# Short task
Search the material for "script" and show all lines that contain it.

## START Data shown

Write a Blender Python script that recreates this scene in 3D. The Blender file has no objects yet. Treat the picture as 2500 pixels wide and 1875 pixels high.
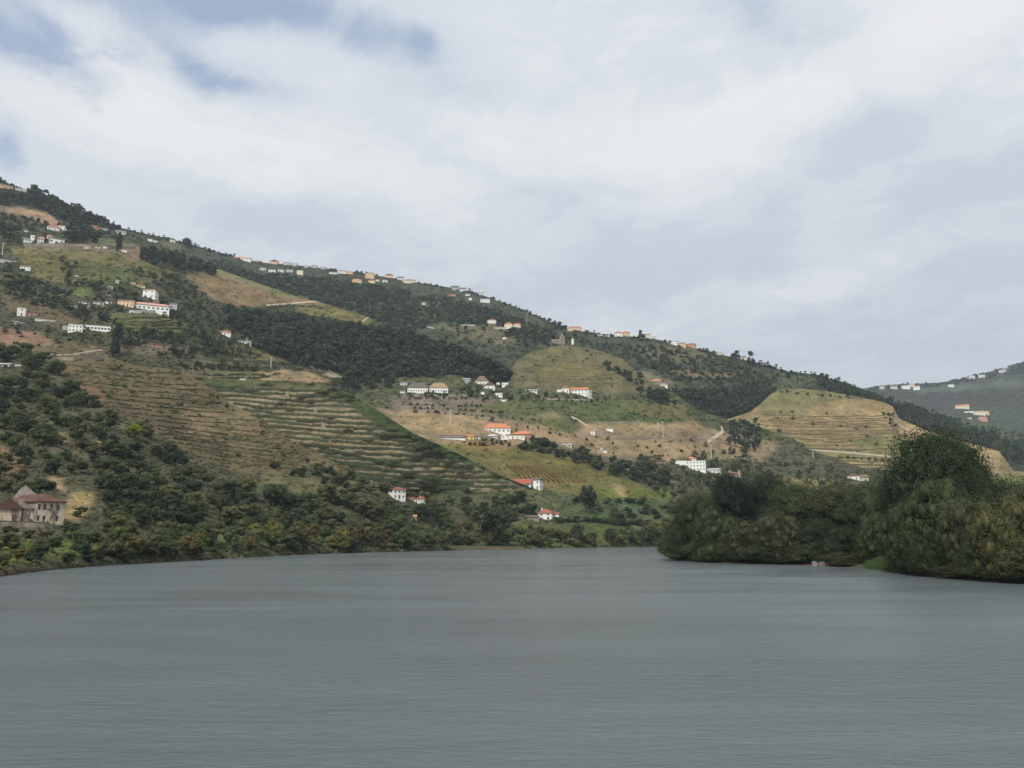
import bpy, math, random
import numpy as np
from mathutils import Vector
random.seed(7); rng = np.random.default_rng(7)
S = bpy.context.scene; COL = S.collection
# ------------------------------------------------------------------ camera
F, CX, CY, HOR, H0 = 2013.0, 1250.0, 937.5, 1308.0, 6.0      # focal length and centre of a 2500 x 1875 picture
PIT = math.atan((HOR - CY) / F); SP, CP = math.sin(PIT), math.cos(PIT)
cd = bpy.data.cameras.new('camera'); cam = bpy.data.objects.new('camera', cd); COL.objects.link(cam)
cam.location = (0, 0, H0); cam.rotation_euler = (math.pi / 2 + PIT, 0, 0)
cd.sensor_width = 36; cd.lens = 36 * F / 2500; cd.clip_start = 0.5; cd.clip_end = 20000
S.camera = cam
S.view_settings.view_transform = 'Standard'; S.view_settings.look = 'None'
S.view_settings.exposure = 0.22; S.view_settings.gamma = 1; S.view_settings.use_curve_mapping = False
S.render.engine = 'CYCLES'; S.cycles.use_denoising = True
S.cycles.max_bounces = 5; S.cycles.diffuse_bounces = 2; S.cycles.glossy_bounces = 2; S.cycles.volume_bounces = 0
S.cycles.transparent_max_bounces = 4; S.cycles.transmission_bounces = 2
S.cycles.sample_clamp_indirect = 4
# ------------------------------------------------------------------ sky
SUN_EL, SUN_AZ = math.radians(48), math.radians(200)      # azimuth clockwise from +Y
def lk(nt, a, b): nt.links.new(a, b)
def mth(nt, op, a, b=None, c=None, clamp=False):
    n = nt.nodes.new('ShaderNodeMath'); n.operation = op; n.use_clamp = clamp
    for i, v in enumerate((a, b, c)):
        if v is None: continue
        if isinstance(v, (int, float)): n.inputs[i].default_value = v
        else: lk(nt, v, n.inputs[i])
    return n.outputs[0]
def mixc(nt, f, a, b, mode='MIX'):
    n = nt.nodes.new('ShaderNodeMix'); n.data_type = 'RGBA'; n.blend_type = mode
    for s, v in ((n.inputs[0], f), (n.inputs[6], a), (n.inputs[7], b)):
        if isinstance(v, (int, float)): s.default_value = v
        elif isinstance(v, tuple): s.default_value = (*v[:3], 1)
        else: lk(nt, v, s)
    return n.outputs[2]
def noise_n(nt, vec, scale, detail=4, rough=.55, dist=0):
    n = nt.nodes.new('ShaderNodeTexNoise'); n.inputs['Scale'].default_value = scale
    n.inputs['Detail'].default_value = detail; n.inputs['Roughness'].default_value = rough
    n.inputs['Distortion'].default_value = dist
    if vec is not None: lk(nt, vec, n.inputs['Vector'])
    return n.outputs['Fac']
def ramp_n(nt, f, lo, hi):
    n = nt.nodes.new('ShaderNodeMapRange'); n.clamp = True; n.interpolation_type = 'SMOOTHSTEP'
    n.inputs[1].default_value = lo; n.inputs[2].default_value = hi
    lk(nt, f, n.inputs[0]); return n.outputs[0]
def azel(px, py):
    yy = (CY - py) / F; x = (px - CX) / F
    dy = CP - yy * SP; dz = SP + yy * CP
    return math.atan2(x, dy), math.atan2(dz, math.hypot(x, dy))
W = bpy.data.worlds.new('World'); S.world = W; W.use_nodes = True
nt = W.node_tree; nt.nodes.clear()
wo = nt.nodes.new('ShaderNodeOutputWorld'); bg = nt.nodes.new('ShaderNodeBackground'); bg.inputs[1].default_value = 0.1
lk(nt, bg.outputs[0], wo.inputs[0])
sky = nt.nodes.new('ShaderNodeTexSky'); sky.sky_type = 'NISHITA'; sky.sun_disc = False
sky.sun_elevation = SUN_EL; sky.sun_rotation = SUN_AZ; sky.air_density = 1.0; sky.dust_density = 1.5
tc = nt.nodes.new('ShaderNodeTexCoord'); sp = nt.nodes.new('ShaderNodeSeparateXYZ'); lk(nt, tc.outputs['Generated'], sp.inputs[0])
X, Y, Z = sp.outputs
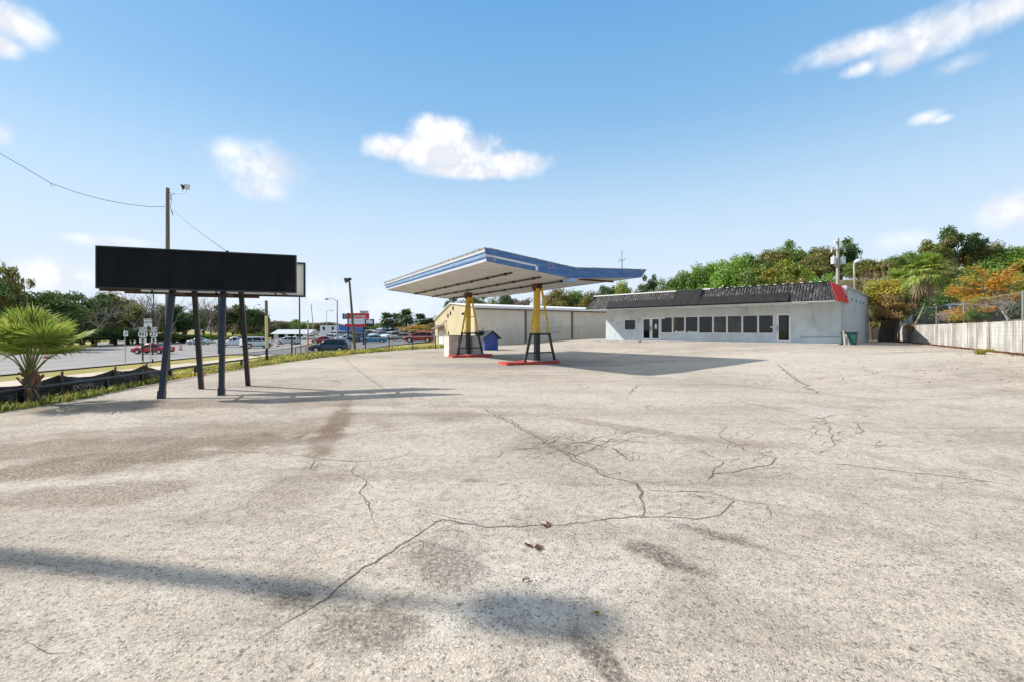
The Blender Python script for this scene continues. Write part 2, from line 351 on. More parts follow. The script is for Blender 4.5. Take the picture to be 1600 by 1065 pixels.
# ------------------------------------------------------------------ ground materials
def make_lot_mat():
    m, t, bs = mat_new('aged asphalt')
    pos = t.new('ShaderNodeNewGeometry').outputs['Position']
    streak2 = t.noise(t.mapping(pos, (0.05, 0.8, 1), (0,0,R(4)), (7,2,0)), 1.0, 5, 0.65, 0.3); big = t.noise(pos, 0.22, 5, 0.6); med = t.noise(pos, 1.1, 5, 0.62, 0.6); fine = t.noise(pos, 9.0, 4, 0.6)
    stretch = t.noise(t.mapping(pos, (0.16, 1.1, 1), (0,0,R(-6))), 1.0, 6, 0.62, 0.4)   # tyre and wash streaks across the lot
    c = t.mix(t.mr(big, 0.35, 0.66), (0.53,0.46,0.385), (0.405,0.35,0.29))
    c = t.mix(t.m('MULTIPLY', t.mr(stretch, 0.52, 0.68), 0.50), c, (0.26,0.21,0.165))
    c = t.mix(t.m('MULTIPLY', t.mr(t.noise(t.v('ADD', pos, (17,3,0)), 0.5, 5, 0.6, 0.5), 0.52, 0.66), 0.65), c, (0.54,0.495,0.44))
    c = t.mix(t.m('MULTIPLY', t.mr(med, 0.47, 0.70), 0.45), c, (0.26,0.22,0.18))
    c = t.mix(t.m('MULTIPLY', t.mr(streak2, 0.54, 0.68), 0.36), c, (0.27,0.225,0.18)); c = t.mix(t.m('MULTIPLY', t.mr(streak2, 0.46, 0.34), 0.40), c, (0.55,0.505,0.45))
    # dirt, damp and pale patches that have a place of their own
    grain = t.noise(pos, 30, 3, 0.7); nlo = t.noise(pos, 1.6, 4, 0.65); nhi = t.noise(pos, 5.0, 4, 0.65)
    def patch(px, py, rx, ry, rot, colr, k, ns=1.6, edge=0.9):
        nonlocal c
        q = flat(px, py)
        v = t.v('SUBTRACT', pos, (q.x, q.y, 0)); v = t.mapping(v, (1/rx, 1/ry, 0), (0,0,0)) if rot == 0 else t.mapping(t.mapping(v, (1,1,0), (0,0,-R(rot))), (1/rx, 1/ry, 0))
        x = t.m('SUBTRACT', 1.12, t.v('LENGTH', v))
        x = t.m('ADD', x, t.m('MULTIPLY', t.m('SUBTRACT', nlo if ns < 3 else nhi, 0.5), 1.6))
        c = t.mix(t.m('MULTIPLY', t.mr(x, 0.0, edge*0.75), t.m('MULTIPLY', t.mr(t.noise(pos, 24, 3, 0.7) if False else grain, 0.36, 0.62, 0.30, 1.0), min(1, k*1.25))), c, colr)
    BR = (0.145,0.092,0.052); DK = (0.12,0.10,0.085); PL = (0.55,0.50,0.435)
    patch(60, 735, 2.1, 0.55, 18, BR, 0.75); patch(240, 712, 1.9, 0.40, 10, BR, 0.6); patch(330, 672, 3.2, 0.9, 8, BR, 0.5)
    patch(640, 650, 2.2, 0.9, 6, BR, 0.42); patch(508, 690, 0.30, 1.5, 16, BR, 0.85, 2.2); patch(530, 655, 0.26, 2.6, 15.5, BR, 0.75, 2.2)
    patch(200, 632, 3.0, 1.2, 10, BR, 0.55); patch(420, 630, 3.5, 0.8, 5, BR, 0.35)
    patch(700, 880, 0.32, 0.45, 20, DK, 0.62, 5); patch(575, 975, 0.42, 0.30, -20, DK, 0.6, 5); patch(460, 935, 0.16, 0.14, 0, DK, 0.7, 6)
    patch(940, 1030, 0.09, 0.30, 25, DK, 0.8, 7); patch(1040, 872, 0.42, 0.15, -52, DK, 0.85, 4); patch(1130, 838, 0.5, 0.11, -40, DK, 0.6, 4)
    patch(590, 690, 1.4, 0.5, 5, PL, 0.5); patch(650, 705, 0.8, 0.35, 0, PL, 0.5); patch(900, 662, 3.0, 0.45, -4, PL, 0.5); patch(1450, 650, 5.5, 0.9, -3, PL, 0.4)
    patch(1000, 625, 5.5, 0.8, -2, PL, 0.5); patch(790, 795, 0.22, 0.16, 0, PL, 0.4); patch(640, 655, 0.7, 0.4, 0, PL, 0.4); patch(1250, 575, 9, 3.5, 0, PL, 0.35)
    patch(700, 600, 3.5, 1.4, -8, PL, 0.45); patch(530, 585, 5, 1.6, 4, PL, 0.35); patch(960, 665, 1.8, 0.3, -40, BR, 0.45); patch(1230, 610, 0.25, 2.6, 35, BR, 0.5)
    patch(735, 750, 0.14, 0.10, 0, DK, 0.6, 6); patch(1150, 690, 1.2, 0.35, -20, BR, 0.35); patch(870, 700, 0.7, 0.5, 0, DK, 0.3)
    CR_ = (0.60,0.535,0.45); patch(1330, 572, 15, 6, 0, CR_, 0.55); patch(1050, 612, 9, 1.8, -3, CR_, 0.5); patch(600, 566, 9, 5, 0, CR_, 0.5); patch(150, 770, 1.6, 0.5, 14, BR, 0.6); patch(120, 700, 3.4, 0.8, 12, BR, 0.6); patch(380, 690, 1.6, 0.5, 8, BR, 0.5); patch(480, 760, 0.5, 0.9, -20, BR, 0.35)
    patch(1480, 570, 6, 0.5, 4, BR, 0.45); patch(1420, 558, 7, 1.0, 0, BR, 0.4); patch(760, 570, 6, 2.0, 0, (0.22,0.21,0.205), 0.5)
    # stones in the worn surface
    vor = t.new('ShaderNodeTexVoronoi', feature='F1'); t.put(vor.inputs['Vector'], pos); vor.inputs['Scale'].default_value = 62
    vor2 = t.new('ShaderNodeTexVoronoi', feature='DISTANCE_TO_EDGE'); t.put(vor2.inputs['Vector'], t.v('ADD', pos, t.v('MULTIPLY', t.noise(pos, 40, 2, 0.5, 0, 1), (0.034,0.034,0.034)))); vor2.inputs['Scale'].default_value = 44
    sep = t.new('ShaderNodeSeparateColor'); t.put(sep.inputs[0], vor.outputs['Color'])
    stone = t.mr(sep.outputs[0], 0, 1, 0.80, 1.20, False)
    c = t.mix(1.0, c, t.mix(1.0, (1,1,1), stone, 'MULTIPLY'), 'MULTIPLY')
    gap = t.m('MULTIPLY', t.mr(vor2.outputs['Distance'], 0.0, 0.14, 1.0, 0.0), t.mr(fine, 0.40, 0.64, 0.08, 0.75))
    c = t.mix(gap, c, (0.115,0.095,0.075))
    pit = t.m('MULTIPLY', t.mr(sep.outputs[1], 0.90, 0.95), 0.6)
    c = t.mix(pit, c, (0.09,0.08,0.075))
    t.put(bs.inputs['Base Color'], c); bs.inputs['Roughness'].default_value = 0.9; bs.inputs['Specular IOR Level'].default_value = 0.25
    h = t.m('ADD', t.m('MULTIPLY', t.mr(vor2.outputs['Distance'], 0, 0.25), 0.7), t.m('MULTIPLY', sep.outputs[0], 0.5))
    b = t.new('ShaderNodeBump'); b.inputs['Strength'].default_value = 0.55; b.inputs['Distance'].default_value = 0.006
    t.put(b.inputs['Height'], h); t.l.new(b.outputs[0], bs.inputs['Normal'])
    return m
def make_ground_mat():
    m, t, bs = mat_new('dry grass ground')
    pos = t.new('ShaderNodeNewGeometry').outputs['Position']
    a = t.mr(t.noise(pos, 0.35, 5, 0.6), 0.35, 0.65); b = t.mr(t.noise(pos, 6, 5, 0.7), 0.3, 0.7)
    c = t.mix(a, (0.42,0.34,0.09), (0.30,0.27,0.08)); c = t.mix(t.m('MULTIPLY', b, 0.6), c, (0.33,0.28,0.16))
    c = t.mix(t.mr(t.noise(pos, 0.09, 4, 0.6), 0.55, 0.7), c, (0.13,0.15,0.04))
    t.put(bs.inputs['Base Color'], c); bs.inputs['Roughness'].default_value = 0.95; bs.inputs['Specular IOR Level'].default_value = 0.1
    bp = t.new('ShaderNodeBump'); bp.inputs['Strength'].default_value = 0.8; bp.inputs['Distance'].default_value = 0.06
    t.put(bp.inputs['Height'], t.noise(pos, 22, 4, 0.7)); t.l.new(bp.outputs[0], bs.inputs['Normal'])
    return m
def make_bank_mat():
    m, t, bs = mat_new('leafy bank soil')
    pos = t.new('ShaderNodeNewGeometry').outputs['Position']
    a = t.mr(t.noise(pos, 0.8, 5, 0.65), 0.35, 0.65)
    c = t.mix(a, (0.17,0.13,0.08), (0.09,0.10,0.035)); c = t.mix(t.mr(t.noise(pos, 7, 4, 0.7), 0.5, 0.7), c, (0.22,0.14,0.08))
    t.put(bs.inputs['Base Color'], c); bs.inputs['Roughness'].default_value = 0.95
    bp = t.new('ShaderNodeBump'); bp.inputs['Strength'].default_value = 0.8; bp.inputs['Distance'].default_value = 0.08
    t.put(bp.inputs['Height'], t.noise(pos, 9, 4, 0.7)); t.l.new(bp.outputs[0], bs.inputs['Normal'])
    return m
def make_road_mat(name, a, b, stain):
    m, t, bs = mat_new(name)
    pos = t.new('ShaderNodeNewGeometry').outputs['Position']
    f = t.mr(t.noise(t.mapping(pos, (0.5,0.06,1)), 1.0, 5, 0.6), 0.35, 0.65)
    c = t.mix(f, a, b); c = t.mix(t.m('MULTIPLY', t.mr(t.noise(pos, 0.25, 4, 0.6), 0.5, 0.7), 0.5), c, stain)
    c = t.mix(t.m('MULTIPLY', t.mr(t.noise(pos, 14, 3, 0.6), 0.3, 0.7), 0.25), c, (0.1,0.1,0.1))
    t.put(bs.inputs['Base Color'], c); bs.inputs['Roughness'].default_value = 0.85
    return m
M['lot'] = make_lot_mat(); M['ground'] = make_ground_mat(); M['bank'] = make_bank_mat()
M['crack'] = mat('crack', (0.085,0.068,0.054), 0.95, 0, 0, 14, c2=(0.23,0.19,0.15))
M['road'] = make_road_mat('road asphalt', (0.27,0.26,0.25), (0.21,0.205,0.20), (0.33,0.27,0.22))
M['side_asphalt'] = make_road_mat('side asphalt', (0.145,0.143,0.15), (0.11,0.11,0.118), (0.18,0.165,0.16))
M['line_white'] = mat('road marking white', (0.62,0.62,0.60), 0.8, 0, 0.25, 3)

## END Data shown

# Result of the task
Write a Blender Python script that recreates this scene in 3D. The Blender file has no objects yet. Treat the picture as 2500 pixels wide and 1875 pixels high.
The Blender Python script for this scene continues. Write part 2, from line 351 on. More parts follow. The script is for Blender 4.5. Take the picture to be 1600 by 1065 pixels.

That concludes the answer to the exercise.